もう一つは、同じく江戸時代に、物事が途中でだめになるという動詞の「じゃみる」と言う言葉があり、それが変化したという説。
お陀仏
死ぬこと。またそこから、物事が途中で失敗しだめになること。
これは、臨終のときに「南無阿弥陀仏(なむあみだぶつ)」と唱えることから出てきた言葉。
因みに、阿弥陀仏=阿弥陀如来(あみだにょらい)とは、大宇宙の諸仏の先生にあたる存在。極楽浄土の主。
阿弥陀に被る
阿弥陀様に関連してこちらの語句も紹介。
「阿弥陀に被る」とは、(たとえば麦わら帽子などの)全方向につばのある帽子を、前側を上げて斜めにかぶること。
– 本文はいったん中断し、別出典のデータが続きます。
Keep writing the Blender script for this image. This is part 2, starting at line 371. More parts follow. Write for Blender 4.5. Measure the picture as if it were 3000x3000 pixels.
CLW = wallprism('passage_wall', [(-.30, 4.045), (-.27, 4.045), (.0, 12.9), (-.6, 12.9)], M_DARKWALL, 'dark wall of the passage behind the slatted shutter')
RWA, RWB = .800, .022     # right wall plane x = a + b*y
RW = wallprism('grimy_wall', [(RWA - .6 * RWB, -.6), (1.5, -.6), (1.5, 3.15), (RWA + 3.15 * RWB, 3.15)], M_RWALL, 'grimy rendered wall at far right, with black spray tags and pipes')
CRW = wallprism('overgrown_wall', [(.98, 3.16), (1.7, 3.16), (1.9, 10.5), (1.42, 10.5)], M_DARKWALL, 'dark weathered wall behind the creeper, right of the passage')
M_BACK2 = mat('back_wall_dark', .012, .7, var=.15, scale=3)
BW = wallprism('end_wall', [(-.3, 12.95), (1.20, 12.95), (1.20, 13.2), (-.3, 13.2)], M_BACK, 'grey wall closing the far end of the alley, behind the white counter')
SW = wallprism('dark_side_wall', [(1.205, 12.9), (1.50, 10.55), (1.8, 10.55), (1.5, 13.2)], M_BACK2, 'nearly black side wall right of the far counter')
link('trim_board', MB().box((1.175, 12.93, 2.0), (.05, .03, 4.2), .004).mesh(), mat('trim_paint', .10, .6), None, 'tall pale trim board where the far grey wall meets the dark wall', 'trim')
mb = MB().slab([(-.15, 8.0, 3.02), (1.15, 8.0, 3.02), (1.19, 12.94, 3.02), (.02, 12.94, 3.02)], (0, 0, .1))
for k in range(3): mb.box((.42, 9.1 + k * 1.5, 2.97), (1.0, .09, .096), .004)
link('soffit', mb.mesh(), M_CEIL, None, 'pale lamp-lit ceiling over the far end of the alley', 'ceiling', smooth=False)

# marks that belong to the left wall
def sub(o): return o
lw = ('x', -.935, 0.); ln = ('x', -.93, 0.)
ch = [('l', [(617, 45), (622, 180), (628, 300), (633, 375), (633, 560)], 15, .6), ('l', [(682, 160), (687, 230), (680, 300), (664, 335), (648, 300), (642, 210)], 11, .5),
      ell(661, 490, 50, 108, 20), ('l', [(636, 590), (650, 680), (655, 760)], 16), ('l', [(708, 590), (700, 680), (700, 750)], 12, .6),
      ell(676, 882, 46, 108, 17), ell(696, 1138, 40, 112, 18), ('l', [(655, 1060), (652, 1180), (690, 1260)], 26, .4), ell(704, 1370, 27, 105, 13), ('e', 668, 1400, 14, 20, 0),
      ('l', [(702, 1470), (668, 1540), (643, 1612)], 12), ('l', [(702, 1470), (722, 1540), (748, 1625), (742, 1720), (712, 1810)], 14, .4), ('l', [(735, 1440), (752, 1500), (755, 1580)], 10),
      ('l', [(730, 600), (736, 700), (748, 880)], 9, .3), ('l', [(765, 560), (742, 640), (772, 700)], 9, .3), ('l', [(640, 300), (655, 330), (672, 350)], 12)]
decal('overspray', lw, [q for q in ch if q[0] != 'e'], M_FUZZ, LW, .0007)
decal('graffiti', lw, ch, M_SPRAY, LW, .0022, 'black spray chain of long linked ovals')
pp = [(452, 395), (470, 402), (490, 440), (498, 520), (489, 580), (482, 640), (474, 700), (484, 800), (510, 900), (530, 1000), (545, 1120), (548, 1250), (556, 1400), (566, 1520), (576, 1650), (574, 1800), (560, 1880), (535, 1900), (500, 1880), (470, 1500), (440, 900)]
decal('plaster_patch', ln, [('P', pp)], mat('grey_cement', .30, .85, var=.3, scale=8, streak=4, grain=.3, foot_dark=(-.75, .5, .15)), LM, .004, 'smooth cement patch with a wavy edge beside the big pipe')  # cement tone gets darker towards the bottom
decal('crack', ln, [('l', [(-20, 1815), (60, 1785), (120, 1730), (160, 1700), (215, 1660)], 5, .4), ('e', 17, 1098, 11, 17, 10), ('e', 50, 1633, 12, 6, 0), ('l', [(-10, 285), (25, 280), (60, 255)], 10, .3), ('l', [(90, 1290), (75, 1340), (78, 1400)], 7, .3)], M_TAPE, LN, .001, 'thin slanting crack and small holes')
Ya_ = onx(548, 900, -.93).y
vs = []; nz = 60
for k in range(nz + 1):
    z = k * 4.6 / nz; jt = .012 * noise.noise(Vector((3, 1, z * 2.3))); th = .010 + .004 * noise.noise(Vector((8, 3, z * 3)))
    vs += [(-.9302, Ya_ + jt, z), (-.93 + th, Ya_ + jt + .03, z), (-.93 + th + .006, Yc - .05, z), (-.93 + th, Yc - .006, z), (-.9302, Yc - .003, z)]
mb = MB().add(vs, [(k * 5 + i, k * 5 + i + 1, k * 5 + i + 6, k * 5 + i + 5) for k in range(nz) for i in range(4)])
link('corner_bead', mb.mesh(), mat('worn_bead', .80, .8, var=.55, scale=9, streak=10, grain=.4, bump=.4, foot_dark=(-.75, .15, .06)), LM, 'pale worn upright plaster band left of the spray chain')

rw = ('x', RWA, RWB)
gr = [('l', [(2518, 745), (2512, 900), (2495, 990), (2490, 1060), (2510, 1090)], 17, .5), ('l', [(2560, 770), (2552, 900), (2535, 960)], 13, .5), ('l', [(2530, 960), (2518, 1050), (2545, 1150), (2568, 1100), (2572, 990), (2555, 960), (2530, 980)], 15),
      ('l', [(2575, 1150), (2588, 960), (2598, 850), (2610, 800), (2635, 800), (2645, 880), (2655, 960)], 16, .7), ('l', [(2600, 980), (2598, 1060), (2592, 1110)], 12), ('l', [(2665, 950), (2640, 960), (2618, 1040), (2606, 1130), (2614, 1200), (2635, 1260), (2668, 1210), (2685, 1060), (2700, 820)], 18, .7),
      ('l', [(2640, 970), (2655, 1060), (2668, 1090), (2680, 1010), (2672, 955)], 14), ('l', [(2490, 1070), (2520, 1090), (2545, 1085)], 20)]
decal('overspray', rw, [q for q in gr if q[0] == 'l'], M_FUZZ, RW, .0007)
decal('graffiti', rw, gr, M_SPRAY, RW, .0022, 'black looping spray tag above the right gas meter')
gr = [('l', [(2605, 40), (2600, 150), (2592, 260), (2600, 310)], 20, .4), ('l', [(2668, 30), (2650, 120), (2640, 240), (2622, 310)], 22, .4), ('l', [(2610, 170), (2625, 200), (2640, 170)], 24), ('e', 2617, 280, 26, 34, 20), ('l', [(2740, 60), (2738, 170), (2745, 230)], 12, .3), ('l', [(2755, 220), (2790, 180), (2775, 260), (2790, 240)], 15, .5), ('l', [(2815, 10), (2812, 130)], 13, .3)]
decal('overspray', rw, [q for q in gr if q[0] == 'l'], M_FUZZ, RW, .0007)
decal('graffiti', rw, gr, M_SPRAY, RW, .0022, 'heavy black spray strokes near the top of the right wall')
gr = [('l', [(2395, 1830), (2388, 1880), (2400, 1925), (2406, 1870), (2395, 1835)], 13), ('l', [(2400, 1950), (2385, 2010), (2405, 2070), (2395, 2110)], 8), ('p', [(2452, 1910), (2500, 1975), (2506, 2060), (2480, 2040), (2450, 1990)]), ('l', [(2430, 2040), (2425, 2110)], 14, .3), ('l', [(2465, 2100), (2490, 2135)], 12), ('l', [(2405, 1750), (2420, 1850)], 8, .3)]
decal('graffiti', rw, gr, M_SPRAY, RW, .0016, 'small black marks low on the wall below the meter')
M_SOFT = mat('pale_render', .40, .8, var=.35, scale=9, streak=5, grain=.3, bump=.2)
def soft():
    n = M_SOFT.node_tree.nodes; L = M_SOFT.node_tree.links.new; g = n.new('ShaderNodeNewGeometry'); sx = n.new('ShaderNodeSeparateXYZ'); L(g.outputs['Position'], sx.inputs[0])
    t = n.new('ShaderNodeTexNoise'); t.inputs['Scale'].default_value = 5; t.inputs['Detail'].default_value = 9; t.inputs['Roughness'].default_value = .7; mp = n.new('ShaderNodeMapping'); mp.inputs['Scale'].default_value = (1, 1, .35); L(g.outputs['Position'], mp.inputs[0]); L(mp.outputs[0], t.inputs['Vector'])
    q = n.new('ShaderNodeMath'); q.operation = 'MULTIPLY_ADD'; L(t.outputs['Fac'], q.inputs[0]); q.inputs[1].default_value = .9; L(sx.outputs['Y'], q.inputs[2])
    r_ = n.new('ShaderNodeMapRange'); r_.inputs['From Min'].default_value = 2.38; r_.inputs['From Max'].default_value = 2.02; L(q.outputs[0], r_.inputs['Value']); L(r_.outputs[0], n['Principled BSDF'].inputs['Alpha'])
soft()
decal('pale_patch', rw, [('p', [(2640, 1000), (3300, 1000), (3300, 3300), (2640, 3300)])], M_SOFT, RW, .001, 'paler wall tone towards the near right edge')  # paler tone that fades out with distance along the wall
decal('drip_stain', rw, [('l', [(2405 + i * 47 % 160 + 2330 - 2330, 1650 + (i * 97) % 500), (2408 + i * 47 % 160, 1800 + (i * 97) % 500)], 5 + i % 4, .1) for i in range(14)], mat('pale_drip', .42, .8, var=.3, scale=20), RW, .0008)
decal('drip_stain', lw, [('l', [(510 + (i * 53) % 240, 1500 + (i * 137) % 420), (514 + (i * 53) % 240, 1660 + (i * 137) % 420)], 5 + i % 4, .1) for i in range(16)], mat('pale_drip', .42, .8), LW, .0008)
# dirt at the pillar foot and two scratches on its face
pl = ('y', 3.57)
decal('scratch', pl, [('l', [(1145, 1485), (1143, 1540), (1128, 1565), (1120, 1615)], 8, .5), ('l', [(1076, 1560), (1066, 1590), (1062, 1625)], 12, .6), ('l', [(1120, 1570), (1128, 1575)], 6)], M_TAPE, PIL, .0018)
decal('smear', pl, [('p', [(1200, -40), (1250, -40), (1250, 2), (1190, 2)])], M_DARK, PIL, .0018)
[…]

阿弥陀仏の後光がその様であることから、このような慣用句ができたようです。
まとめ
・「御釈迦になる」という言葉の語源には、3つの説がある。
1.仏師が手違いで「釈迦如来像」を作ってしまった。
2.人が死ぬことを表す”仏になる”を言いかえた。
3.江戸っ子鋳物職人の隠語「”火が強かった”=”四月八日だ”」から。
・似た意味の言葉に「おじゃんになる」「お陀仏」などがある。
どの説も、「ああ、なるほどね」と納得できる部分もあるのですが、それぞれにツッコミどころがあるのも確か。
個人的には、「火が強かった」=「四月八日だ」説が面白いので、これの推しメンになろうかと思っています。